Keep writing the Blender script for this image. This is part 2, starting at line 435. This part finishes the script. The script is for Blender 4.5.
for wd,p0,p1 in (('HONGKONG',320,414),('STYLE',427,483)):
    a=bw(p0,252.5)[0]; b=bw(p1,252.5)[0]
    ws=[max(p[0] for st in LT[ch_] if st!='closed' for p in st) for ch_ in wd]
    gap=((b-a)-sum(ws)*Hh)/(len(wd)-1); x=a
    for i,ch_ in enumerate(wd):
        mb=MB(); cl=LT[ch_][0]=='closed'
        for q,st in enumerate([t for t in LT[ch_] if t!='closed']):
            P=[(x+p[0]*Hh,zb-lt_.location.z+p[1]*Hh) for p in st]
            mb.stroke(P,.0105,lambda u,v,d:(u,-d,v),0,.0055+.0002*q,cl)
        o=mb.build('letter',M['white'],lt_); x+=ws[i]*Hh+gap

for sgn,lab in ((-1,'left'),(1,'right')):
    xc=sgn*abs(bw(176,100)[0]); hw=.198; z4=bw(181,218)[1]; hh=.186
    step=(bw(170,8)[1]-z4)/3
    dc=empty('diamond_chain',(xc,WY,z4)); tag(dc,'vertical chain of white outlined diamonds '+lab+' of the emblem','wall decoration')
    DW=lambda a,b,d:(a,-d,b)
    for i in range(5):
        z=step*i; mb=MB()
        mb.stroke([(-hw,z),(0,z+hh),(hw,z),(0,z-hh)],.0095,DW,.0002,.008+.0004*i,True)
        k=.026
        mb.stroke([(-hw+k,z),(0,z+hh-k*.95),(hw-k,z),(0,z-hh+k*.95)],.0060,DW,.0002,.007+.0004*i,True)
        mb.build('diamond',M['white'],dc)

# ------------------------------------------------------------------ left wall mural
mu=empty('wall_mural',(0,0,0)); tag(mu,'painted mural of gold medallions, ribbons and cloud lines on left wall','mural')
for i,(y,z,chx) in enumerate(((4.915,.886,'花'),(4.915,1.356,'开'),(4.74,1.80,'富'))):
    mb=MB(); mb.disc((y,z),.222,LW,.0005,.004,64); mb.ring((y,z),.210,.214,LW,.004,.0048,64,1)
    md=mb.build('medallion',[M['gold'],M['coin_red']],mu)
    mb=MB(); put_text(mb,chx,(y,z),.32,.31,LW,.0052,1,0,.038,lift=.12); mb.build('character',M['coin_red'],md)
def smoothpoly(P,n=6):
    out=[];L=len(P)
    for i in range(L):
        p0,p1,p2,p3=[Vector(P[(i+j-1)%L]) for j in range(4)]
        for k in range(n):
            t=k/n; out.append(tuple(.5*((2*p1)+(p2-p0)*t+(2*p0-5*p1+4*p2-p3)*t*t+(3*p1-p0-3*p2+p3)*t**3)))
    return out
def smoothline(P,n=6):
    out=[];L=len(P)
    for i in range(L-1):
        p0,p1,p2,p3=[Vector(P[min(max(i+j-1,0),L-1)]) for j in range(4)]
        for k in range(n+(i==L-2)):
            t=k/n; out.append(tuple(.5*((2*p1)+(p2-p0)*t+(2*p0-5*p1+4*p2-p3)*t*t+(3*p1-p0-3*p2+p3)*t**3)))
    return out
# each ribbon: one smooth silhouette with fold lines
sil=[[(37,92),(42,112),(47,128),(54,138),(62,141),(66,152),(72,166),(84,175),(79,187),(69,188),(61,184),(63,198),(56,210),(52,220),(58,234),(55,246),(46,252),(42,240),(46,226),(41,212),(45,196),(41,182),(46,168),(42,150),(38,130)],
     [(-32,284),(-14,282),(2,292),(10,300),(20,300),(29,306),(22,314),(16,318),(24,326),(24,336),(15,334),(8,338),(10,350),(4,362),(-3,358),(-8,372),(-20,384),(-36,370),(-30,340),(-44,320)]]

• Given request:
Transcribe the data. Leave every line exactly as it is.

• Correct response:
Keep writing the Blender script for this image. This is part 2, starting at line 435. This part finishes the script. The script is for Blender 4.5.
for wd,p0,p1 in (('HONGKONG',320,414),('STYLE',427,483)):
    a=bw(p0,252.5)[0]; b=bw(p1,252.5)[0]
    ws=[max(p[0] for st in LT[ch_] if st!='closed' for p in st) for ch_ in wd]
    gap=((b-a)-sum(ws)*Hh)/(len(wd)-1); x=a
    for i,ch_ in enumerate(wd):
        mb=MB(); cl=LT[ch_][0]=='closed'
        for q,st in enumerate([t for t in LT[ch_] if t!='closed']):
            P=[(x+p[0]*Hh,zb-lt_.location.z+p[1]*Hh) for p in st]
            mb.stroke(P,.0105,lambda u,v,d:(u,-d,v),0,.0055+.0002*q,cl)
        o=mb.build('letter',M['white'],lt_); x+=ws[i]*Hh+gap

for sgn,lab in ((-1,'left'),(1,'right')):
    xc=sgn*abs(bw(176,100)[0]); hw=.198; z4=bw(181,218)[1]; hh=.186
    step=(bw(170,8)[1]-z4)/3
    dc=empty('diamond_chain',(xc,WY,z4)); tag(dc,'vertical chain of white outlined diamonds '+lab+' of the emblem','wall decoration')
    DW=lambda a,b,d:(a,-d,b)
    for i in range(5):
        z=step*i; mb=MB()
        mb.stroke([(-hw,z),(0,z+hh),(hw,z),(0,z-hh)],.0095,DW,.0002,.008+.0004*i,True)
        k=.026
        mb.stroke([(-hw+k,z),(0,z+hh-k*.95),(hw-k,z),(0,z-hh+k*.95)],.0060,DW,.0002,.007+.0004*i,True)
        mb.build('diamond',M['white'],dc)

# ------------------------------------------------------------------ left wall mural
mu=empty('wall_mural',(0,0,0)); tag(mu,'painted mural of gold medallions, ribbons and cloud lines on left wall','mural')
for i,(y,z,chx) in enumerate(((4.915,.886,'花'),(4.915,1.356,'开'),(4.74,1.80,'富'))):
    mb=MB(); mb.disc((y,z),.222,LW,.0005,.004,64); mb.ring((y,z),.210,.214,LW,.004,.0048,64,1)
    md=mb.build('medallion',[M['gold'],M['coin_red']],mu)
    mb=MB(); put_text(mb,chx,(y,z),.32,.31,LW,.0052,1,0,.038,lift=.12); mb.build('character',M['coin_red'],md)
def smoothpoly(P,n=6):
    out=[];L=len(P)
    for i in range(L):
        p0,p1,p2,p3=[Vector(P[(i+j-1)%L]) for j in range(4)]
        for k in range(n):
            t=k/n; out.append(tuple(.5*((2*p1)+(p2-p0)*t+(2*p0-5*p1+4*p2-p3)*t*t+(3*p1-p0-3*p2+p3)*t**3)))
    return out
def smoothline(P,n=6):
    out=[];L=len(P)
    for i in range(L-1):
        p0,p1,p2,p3=[Vector(P[min(max(i+j-1,0),L-1)]) for j in range(4)]
        for k in range(n+(i==L-2)):
            t=k/n; out.append(tuple(.5*((2*p1)+(p2-p0)*t+(2*p0-5*p1+4*p2-p3)*t*t+(3*p1-p0-3*p2+p3)*t**3)))
    return out
# each ribbon: one smooth silhouette with fold lines
sil=[[(37,92),(42,112),(47,128),(54,138),(62,141),(66,152),(72,166),(84,175),(79,187),(69,188),(61,184),(63,198),(56,210),(52,220),(58,234),(55,246),(46,252),(42,240),(46,226),(41,212),(45,196),(41,182),(46,168),(42,150),(38,130)],
     [(-32,284),(-14,282),(2,292),(10,300),(20,300),(29,306),(22,314),(16,318),(24,326),(24,336),(15,334),(8,338),(10,350),(4,362),(-3,358),(-8,372),(-20,384),(-36,370),(-30,340),(-44,320)]]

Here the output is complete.